Combining elements of soft rock, funk, soul, 80s new wave, and 80s pop, Japanese City Pop is the perfect antidote to stressful/hard times. How do I know this? When my brain was basically on fire during January, I spent my work days finding comfort in so many city pop songs whose vibes felt comfortable and familiar but were brand new to me. Something about the familiar combination of city pop sounds and the chaos of my overstimulated mind seemed to marry so well to keep me going. And I’m not the only one who found the dichotomy of “everything’s doomed” and “I’m just grooving to this music without a care in the world” particularly tasty. In January, two of my favorite artists’ new albums drew inspiration from that very combination.
The Weeknd’s new album Dawn FM is a concept album basically about purgatory. When you get to the gorgeous “Out of Time” you realize, as radio announcer Jim Carrey narrates, that the end is near for The Weeknd’s character. That song samples the song “Midnight Pretenders” by Tomoko Aran in such a lush, ethereal way, almost making you forget that there’s a heavy undercurrent of death about the album. Please listen to it in order if you haven’t yet.
Secondly (and you should all expect this sort of shenanigan from me), the new Bad Suns album Apocalypse Whenever drew inspiration from city pop and its aesthetics. Seriously, look at the single cover for “Heaven is a Place in My Head” and Tomoko Aran’s album cover for Fuyu-Kukan and tell me I didn’t find the source material they definitely put on a vision board. Sonically, though, I’m sure that the reason they included a saxophone break in the song “Silently Screaming” was because of Gavin Bennett’s exploration into city pop during the recording process of the album. It pairs so beautifully in an absolute bop talking about struggling to let go of demons.
City pop is familiar to me because it seems to combine genres that I’ve grown up around and have fond memories of. My parents’ affinity for 70s/80s soft rock laid the foundation but as I explored more of the 70s and 80s during high school, I developed my own affinity for the music of that era. So much so that I can easily identify what bands from the West might have dialogued with Japanese City Pop artists. For example, the instrumentation of the Akira Inoue song on this week’s playlist reminds me of Steely Dan’s hypnotic jam session approach and I get lost in it the same way.

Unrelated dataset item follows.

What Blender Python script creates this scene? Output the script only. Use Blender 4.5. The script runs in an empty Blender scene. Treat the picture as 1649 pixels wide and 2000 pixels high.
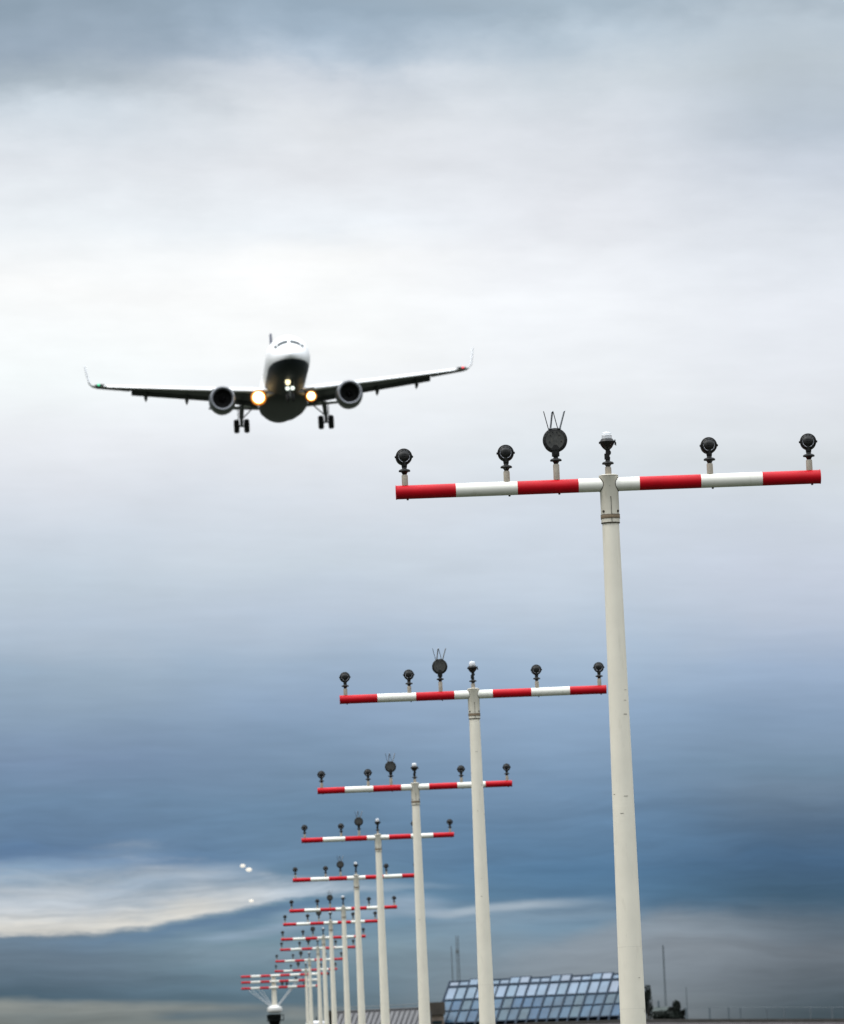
import bpy, math, random
from mathutils import Vector, Matrix
R = math.radians
sc = bpy.context.scene
col = sc.collection
random.seed(7)

# ------------------------------------------------------------------ camera
F_PX = 10100.0            # focal length in photo pixels (photo 1649 x 2000)
PITCH = math.atan((2036.0 - 1000.0) / F_PX)
ROLL = 0.0415
CAM = Vector((0, 0, 1.7))
FW = Vector((0, math.cos(PITCH), math.sin(PITCH)))
U0 = Vector((0, -math.sin(PITCH), math.cos(PITCH)))
XX = Vector((1, 0, 0))
RT = XX * math.cos(ROLL) - U0 * math.sin(ROLL)
UP = XX * math.sin(ROLL) + U0 * math.cos(ROLL)
cd = bpy.data.cameras.new('camera')
cam = bpy.data.objects.new('camera', cd)
col.objects.link(cam)
m = Matrix((RT, UP, -FW)).transposed().to_4x4()
m.translation = CAM
cam.matrix_world = m
cd.sensor_width = 36.0
cd.sensor_fit = 'AUTO'
cd.lens = F_PX / 2000.0 * 36.0
cd.clip_start = 0.5
cd.clip_end = 30000
cd.dof.use_dof = True
cd.dof.focus_distance = 52.0
cd.dof.aperture_fstop = 6.3
sc.camera = cam


def at(px, py, Z):
    """world point seen at photo pixel px,py, Z metres along the lens axis"""
    return CAM + Z * (FW + RT * ((px - 824.5) / F_PX) - UP * ((py - 1000.0) / F_PX))


sc.view_settings.view_transform = 'Standard'
sc.view_settings.look = 'None'
sc.view_settings.gamma = 1.0
sc.view_settings.exposure = 0.0

# ------------------------------------------------------------------ world
SUN_EL, SUN_AZ = R(58), R(-104)      # azimuth from +Y (view direction), clockwise
w = bpy.data.worlds.new('World')
sc.world = w
w.use_nodes = True
nt = w.node_tree
nt.nodes.clear()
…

Experiencing this musical exchange is one of the coolest things because you see how music really is a universal language. While I don’t understand Japanese, I can still connect to the vibes and sometimes, especially when your brain is on fire, that counts for more than you think.
Shoutout to my city pop-aficionado coworkers Noah, Spencer, Jay, and Patrick for their recs that really helped me fall in love with this genre and build this playlist. Hope you can find some new tunes to groove to.